>>>

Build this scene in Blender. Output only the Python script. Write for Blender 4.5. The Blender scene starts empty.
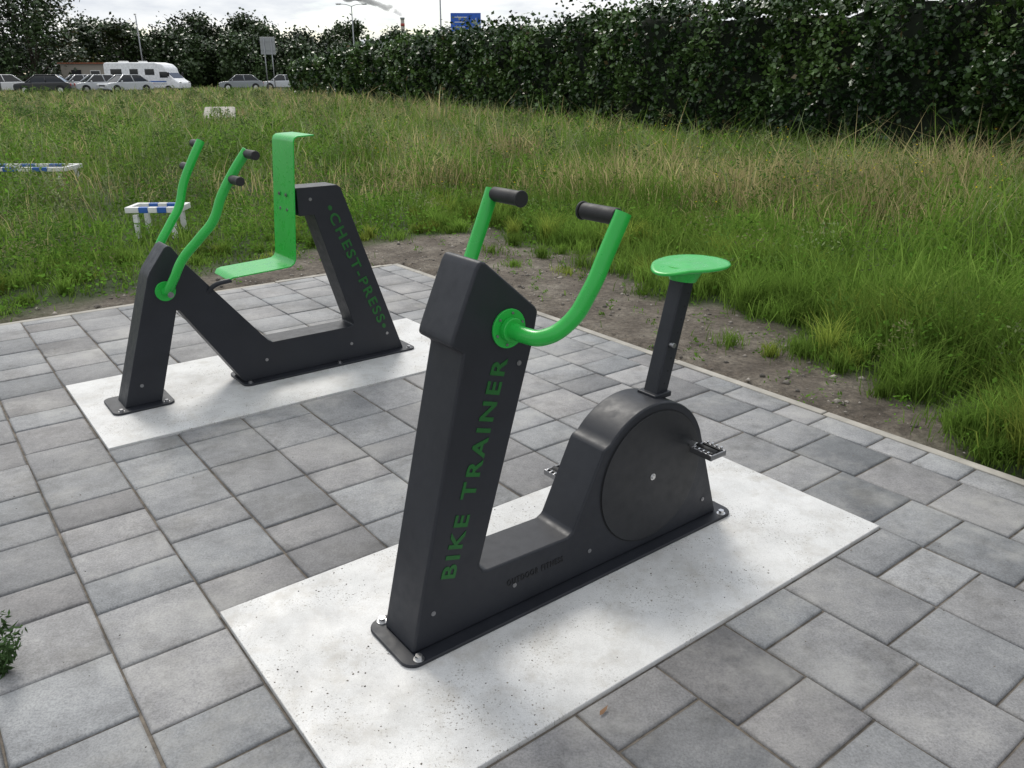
import bpy, math, random, bmesh
import numpy as np
from mathutils import Vector, Matrix
random.seed(4); rng=np.random.default_rng(7)
scene=bpy.context.scene
ANG=math.atan2(.609,.793); CA,SA=math.cos(ANG),math.sin(ANG)
def W2(s,w): return (CA*s-SA*w, SA*s+CA*w)
def toSW(X,Y): return (CA*X+SA*Y, -SA*X+CA*Y)

# ---------------------------------------------------------------- noise
def _h(i,j,seed):
    v=np.sin(i*127.1+j*311.7+seed*74.7)*43758.5453
    return v-np.floor(v)
def vn(x,y,seed=0):
    x=np.asarray(x,float);y=np.asarray(y,float)
    xi=np.floor(x);yi=np.floor(y);xf=x-xi;yf=y-yi
    xf=xf*xf*(3-2*xf);yf=yf*yf*(3-2*yf)
    a=_h(xi,yi,seed);b=_h(xi+1,yi,seed);c=_h(xi,yi+1,seed);d=_h(xi+1,yi+1,seed)
    return (a*(1-xf)+b*xf)*(1-yf)+(c*(1-xf)+d*xf)*yf
def fbm(x,y,seed=0,o=4):
    t=0;amp=.5;x=np.asarray(x,float);y=np.asarray(y,float)
    for k in range(o):
        t=t+amp*vn(x,y,seed+k*13);x=x*2.03+5.1;y=y*2.03+1.7;amp*=.5
    return t/(1-.5**o)
def ss(x,a,b):
    t=np.clip((x-a)/(b-a),0,1);return t*t*(3-2*t)

# ---------------------------------------------------------------- materials
def mat(name,col=(.5,.5,.5),rough=.5,metal=0,spec=.5):
    m=bpy.data.materials.new(name);m.use_nodes=True
    b=m.node_tree.nodes['Principled BSDF']
    b.inputs['Base Color'].default_value=(*col,1);b.inputs['Roughness'].default_value=rough
    b.inputs['Metallic'].default_value=metal;b.inputs['Specular IOR Level'].default_value=spec
    return m
class NT:
    def __init__(s,m): s.t=m.node_tree;s.b=s.t.nodes['Principled BSDF'] if 'Principled BSDF' in s.t.nodes else None
    def n(s,ty,**k):
        nd=s.t.nodes.new(ty)
        for a,v in k.items():
            setattr(nd,a,v)
        return nd
    def l(s,a,b): s.t.links.new(a,b)
    def noise(s,vec,scale,detail=3,rough=.55):
        nd=s.n('ShaderNodeTexNoise');nd.inputs['Scale'].default_value=scale;nd.inputs['Detail'].default_value=detail;nd.inputs['Roughness'].default_value=rough
        if vec: s.l(vec,nd.inputs['Vector'])
        return nd.outputs['Fac']
    def ramp(s,fac,stops):
        r=s.n('ShaderNodeValToRGB');e=r.color_ramp.elements
        while len(e)<len(stops): e.new(.5)
        for i,(p,c) in enumerate(stops):
            e[i].position=p;e[i].color=(*c,1) if len(c)==3 else c
        s.l(fac,r.inputs['Fac']);return r.outputs['Color']
    def mix(s,a,b,fac,mode='MIX'):
        m=s.n('ShaderNodeMix',data_type='RGBA',blend_type=mode)
        if isinstance(fac,(int,float)): m.inputs[0].default_value=fac
        else: s.l(fac,m.inputs[0])
        for v,i in((a,6),(b,7)):
            if isinstance(v,tuple): m.inputs[i].default_value=(*v,1)
            else: s.l(v,m.inputs[i])
        return m.outputs[2]
    def bump(s,h,st,dist=.01):
        b=s.n('ShaderNodeBump');b.inputs['Strength'].default_value=st;b.inputs['Distance'].default_value=dist
        s.l(h,b.inputs['Height']);s.l(b.outputs['Normal'],s.b.inputs['Normal'])

def paint(name,col,rough,bump=.15,scale=900,var=.15):
    m=mat(name,col,rough);N=NT(m)
    o=N.n('ShaderNodeTexCoord').outputs['Object']
    f=N.noise(o,6,4)
    c=N.ramp(f,[(.3,tuple(x*(1-var) for x in col)),(.7,tuple(min(1,x*(1+var)) for x in col))])
    N.l(c,N.b.inputs['Base Color'])
    r=N.ramp(N.noise(o,25,3),[(.3,(rough-.07,)*3),(.7,(rough+.09,)*3)]);N.l(r,N.b.inputs['Roughness'])
    N.bump(N.noise(o,scale,1),bump,.0006)
    return m
M_black=paint('anthracite_powder_coat',(.018,.020,.026),.46,.5,700,.12)
M_black.node_tree.nodes['Principled BSDF'].inputs['Specular IOR Level'].default_value=.4
M_disc=paint('anthracite_disc',(.014,.015,.018),.45,.4,700)
M_green=paint('green_powder_coat',(.02,.42,.055),.30,.15,500,.06)
M_green2=paint('green_lettering_shaded',(.007,.11,.015),.5)  # darker than the frame green: shade of cut-out letters put into the colour
M_grip=paint('rubber_grip',(.012,.012,.013),.6,.6,400)
M_steel=mat('galvanised_steel',(.62,.62,.62),.28,1)
M_bolt=mat('dull_bolt',(.30,.30,.31),.4,1)
M_dark=mat('dark_gap',(.008,.008,.009),.7)
M_white=paint('white_paint',(.75,.75,.73),.45)
M_blue=paint('blue_paint',(.03,.12,.42),.4)
M_glass=mat('car_glass',(.012,.015,.018),.08)
M_tyre=mat('tyre_rubber',(.015,.015,.016),.8)
M_pole=mat('galvanised_pole',(.32,.33,.34),.5,.6)

def vegmat(name,trans=.3,rough=.55):
    m=bpy.data.materials.new(name);m.use_nodes=True;N=NT(m)
    a=N.n('ShaderNodeAttribute',attribute_name='Col').outputs['Color']
    if trans<=0:
        N.l(a,N.b.inputs['Base Color']);N.b.inputs['Roughness'].default_value=rough;N.b.inputs['Specular IOR Level'].default_value=.4
        return m
    df=N.n('ShaderNodeBsdfDiffuse');N.l(a,df.inputs['Color'])
    tr=N.n('ShaderNodeBsdfTranslucent')
    hs=N.n('ShaderNodeHueSaturation');hs.inputs['Value'].default_value=1.6;hs.inputs['Saturation'].default_value=1.02;N.l(a,hs.inputs['Color']);N.l(hs.outputs[0],tr.inputs['Color'])
    mx=N.n('ShaderNodeMixShader');mx.inputs[0].default_value=trans
    N.l(df.outputs[0],mx.inputs[1]);N.l(tr.outputs[0],mx.inputs[2])
    N.l(mx.outputs[0],N.t.nodes['Material Output'].inputs['Surface'])
    return m
M_grass=vegmat('grass_blades',.42);M_leaf=vegmat('leaves',.33,.5);M_hedge=vegmat('hedge_leaves',0,.36);M_stone=vegmat('small_stones',0,.9)

# ---------------------------------------------------------------- mesh helpers
def link(o,parent=None):
    scene.collection.objects.link(o)
    if parent: o.parent=parent
    return o
def mesh(name,V,F,m,parent=None,smooth=False):
    me=bpy.data.meshes.new(name);me.from_pydata([tuple(v) for v in V],[],[tuple(f) for f in F]);me.update()
    if m: me.materials.append(m)
    if smooth:
        for p in me.polygons:p.use_smooth=True
    return link(bpy.data.objects.new(name,me),parent)
def fastmesh(name,V,F,cols,m,parent=None):
    V=np.asarray(V,np.float32);F=np.asarray(F,np.int32);k=F.shape[1]
    me=bpy.data.meshes.new(name);me.vertices.add(len(V));me.vertices.foreach_set('co',V.ravel())
    me.loops.add(F.size);me.loops.foreach_set('vertex_index',F.ravel())
    me.polygons.add(len(F));me.polygons.foreach_set('loop_start',np.arange(0,F.size,k,dtype=np.int32))
    me.update(calc_edges=True)
    if cols is not None:
        a=me.color_attributes.new('Col','FLOAT_COLOR','POINT')
        c=np.ones((len(V),4),np.float32);c[:,:3]=cols;a.data.foreach_set('color',c.ravel())
    me.materials.append(m)
    return link(bpy.data.objects.new(name,me),parent)
def bevel(o,w,seg=3,ang=30):
    b=o.modifiers.new('bevel','BEVEL');b.width=w;b.segments=seg;b.limit_method='ANGLE';b.angle_limit=math.radians(ang)
    for p in o.data.polygons:p.use_smooth=True
    b.harden_normals=False
    wn=o.modifiers.new('wn','WEIGHTED_NORMAL');wn.keep_sharp=False
    return o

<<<

=== WHAT YOU HAVE TO DO ===
Return exactly what appears from the opening line of the material through the line with "def toSW(X,Y): return (CA*X+SA*Y, -SA*X+CA*Y)", apart from the pictures.

=== IN RESPONSE ===
Build this scene in Blender. Output only the Python script. Write for Blender 4.5. The Blender scene starts empty.
import bpy, math, random, bmesh
import numpy as np
from mathutils import Vector, Matrix
random.seed(4); rng=np.random.default_rng(7)
scene=bpy.context.scene
ANG=math.atan2(.609,.793); CA,SA=math.cos(ANG),math.sin(ANG)
def W2(s,w): return (CA*s-SA*w, SA*s+CA*w)
def toSW(X,Y): return (CA*X+SA*Y, -SA*X+CA*Y)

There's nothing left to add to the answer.